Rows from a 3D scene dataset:
···
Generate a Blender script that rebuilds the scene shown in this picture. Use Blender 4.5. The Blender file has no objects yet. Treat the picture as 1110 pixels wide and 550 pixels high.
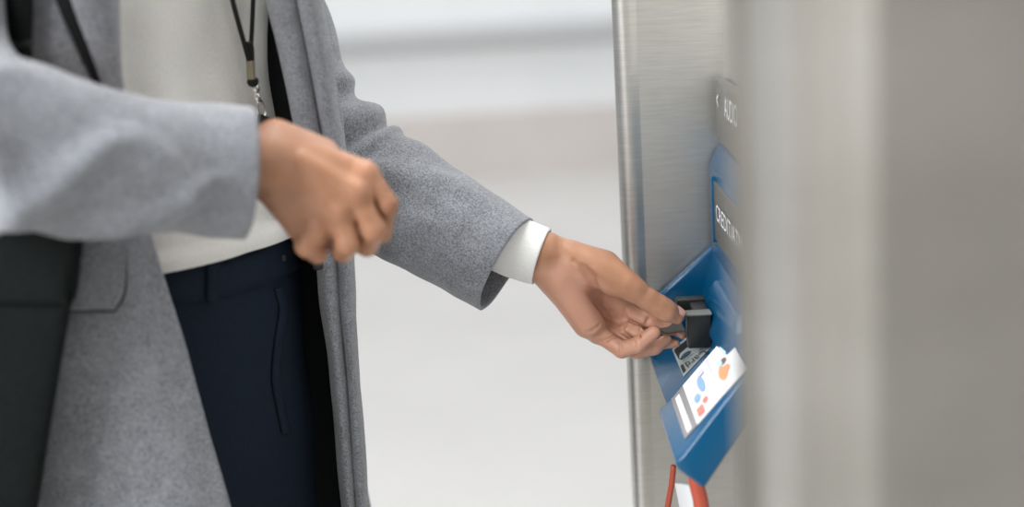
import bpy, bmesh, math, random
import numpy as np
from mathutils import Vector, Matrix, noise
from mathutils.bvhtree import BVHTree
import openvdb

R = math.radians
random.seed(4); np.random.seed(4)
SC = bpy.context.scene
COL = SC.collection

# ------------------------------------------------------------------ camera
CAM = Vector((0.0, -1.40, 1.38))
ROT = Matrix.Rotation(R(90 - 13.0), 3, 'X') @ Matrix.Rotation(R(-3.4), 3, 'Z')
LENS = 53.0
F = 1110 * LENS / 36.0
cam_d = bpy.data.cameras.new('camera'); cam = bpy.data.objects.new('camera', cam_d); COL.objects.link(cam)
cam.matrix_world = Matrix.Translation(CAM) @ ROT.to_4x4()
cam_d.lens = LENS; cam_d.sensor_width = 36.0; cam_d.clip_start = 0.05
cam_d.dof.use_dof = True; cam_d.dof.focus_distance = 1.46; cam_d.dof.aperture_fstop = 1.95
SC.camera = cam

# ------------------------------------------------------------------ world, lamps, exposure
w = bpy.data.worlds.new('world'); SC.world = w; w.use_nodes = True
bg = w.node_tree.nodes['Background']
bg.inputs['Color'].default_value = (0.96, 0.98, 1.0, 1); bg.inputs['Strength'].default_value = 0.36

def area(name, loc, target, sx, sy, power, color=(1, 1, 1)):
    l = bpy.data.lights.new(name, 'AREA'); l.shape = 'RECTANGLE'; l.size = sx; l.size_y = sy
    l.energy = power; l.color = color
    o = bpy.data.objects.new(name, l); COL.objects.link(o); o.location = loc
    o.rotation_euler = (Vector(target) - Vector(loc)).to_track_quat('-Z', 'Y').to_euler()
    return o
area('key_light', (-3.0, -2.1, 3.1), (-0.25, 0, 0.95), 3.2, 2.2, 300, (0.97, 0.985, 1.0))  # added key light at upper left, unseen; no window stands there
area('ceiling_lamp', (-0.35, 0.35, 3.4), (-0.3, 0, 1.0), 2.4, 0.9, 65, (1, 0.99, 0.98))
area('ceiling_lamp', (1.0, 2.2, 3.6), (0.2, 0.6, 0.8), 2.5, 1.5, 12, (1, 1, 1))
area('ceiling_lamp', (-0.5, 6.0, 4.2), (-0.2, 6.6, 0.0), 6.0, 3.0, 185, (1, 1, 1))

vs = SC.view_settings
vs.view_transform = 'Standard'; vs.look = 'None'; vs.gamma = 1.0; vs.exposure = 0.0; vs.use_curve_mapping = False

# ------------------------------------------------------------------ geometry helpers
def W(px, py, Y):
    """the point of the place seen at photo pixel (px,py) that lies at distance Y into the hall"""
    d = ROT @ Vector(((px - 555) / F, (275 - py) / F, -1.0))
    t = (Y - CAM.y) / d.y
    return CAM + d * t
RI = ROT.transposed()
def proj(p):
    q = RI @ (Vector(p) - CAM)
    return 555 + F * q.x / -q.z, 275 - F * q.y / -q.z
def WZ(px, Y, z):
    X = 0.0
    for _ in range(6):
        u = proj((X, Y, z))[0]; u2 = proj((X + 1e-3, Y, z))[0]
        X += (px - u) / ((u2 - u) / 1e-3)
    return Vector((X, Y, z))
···
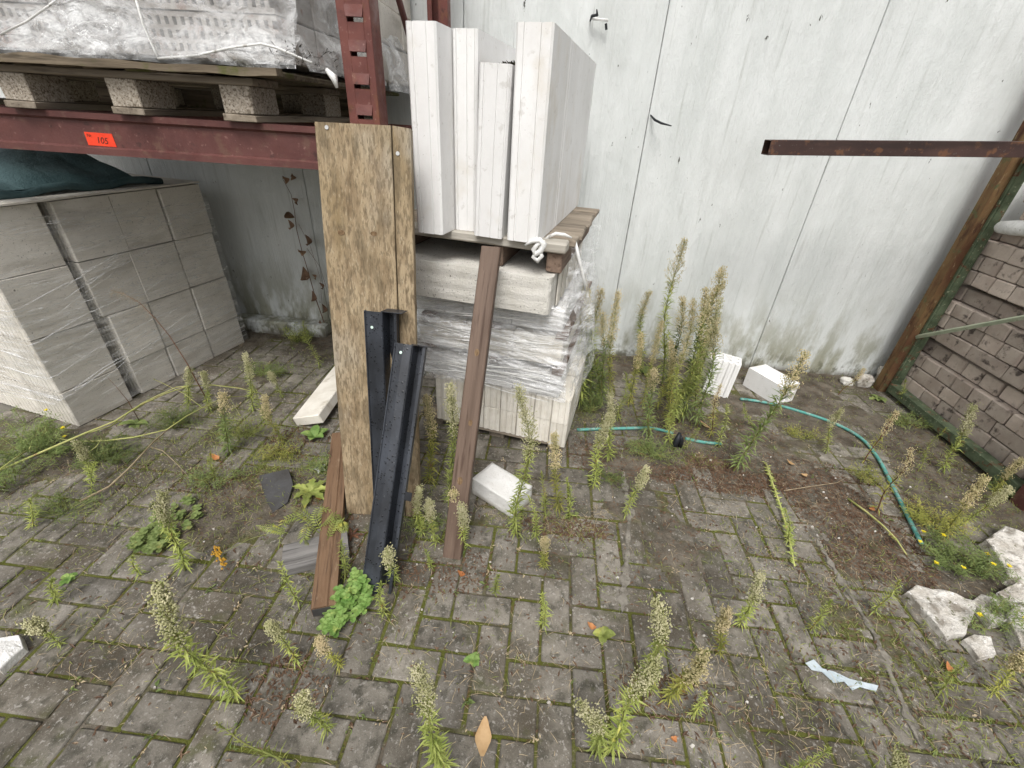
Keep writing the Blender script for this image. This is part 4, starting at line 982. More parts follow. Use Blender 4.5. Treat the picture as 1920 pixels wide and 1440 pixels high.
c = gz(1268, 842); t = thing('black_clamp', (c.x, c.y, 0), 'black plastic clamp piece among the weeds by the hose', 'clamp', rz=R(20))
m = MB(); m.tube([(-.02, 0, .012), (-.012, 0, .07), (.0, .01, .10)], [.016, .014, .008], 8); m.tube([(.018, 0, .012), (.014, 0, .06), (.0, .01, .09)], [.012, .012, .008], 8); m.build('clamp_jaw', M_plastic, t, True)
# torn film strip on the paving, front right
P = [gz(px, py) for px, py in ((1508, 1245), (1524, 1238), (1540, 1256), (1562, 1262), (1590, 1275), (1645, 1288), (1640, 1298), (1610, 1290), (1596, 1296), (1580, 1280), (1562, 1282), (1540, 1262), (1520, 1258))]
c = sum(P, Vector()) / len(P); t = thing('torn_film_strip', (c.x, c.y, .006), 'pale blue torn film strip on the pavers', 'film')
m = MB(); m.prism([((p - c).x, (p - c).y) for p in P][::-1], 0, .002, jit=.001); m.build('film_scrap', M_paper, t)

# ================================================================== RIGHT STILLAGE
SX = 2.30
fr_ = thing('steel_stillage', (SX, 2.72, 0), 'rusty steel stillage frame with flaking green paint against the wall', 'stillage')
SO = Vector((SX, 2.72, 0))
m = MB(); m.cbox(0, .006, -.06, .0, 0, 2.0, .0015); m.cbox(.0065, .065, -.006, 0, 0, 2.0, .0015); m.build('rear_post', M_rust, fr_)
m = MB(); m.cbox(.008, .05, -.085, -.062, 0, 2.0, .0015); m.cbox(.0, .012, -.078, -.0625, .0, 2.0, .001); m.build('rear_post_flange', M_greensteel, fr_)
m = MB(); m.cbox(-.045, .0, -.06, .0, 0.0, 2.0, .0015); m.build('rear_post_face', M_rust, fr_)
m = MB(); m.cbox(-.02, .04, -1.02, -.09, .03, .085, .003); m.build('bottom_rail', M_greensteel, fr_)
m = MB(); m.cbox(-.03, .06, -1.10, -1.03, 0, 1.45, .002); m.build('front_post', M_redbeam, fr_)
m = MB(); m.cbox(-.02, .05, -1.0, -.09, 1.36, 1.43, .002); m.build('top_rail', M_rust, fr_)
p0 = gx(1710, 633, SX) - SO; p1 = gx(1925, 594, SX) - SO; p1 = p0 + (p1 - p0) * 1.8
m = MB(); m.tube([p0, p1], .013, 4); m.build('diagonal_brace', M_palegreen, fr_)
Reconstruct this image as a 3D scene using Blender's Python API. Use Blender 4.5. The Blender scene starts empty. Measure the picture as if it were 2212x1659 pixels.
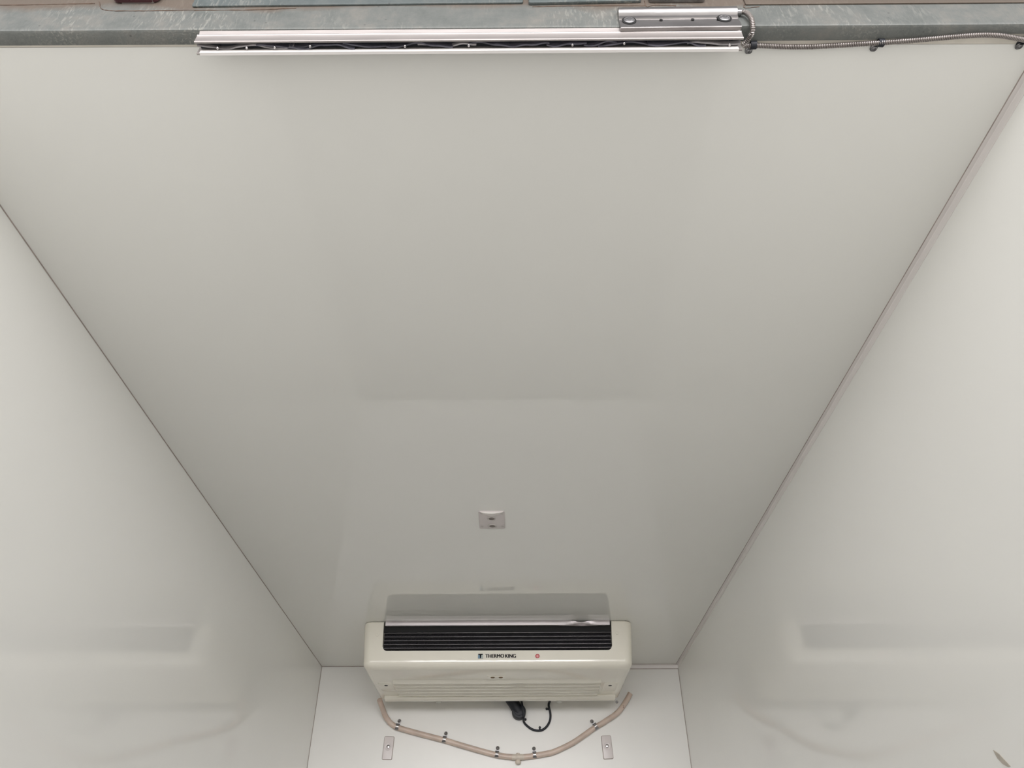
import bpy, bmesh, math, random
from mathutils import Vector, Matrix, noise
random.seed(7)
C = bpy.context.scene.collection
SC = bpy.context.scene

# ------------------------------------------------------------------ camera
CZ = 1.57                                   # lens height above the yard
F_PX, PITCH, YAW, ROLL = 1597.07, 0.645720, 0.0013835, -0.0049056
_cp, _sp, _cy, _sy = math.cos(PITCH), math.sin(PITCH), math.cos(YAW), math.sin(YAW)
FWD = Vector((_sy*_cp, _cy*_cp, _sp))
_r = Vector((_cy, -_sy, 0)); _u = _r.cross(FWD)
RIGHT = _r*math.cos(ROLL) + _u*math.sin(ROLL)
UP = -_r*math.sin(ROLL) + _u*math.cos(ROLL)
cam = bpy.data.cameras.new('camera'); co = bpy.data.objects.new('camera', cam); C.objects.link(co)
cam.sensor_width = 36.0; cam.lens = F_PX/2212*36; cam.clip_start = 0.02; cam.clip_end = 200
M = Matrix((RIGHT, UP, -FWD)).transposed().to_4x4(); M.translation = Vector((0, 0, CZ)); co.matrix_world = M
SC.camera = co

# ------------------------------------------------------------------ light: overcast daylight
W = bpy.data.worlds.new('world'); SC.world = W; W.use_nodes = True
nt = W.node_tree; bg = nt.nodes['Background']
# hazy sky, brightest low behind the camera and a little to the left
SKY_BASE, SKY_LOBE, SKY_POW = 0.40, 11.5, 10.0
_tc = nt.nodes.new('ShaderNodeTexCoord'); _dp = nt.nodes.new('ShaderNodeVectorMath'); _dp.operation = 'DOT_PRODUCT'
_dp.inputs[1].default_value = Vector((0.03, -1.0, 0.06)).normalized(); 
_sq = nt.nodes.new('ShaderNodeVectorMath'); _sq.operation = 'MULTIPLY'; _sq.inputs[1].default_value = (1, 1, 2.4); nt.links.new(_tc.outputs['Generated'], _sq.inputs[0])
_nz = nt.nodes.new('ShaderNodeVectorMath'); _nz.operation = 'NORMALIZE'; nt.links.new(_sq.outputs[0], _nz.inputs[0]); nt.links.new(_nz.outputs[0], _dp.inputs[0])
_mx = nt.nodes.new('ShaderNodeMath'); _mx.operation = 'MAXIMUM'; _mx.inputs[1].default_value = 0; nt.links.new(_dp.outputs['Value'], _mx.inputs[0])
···
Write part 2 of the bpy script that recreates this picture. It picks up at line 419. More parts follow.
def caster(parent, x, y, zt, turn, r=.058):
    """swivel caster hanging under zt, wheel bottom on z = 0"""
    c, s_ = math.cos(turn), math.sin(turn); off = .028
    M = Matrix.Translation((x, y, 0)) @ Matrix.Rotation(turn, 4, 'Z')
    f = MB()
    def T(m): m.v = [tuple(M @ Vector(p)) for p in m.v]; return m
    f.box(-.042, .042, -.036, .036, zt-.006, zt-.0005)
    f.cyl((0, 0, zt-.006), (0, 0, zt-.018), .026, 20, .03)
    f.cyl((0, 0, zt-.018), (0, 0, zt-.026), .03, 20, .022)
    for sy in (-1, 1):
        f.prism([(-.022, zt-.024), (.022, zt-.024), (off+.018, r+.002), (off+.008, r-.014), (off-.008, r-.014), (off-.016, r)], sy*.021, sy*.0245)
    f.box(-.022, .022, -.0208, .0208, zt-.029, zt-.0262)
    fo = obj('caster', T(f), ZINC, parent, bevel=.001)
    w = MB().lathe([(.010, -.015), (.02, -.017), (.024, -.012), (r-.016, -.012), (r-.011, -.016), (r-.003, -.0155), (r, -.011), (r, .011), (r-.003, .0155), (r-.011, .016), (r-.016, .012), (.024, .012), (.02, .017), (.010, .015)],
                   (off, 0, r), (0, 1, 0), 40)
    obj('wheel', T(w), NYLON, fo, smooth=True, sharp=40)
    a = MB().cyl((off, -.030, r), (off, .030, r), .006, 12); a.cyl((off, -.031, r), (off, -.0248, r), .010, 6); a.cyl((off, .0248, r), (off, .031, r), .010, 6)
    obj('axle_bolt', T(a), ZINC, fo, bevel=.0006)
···
* _GOAL_
Exactly the lines from the one with "Generate a Blender" through the one with "COL = SC.collection" are to be reproduced, and no pictures with them.

* _THE OUTPUT_
Generate a Blender script that rebuilds the scene shown in this picture. Use Blender 4.5. The Blender file has no objects yet. Treat the picture as 1110 pixels wide and 550 pixels high.
import bpy, bmesh, math, random
import numpy as np
from mathutils import Vector, Matrix, noise
from mathutils.bvhtree import BVHTree
import openvdb

R = math.radians
random.seed(4); np.random.seed(4)
SC = bpy.context.scene
COL = SC.collection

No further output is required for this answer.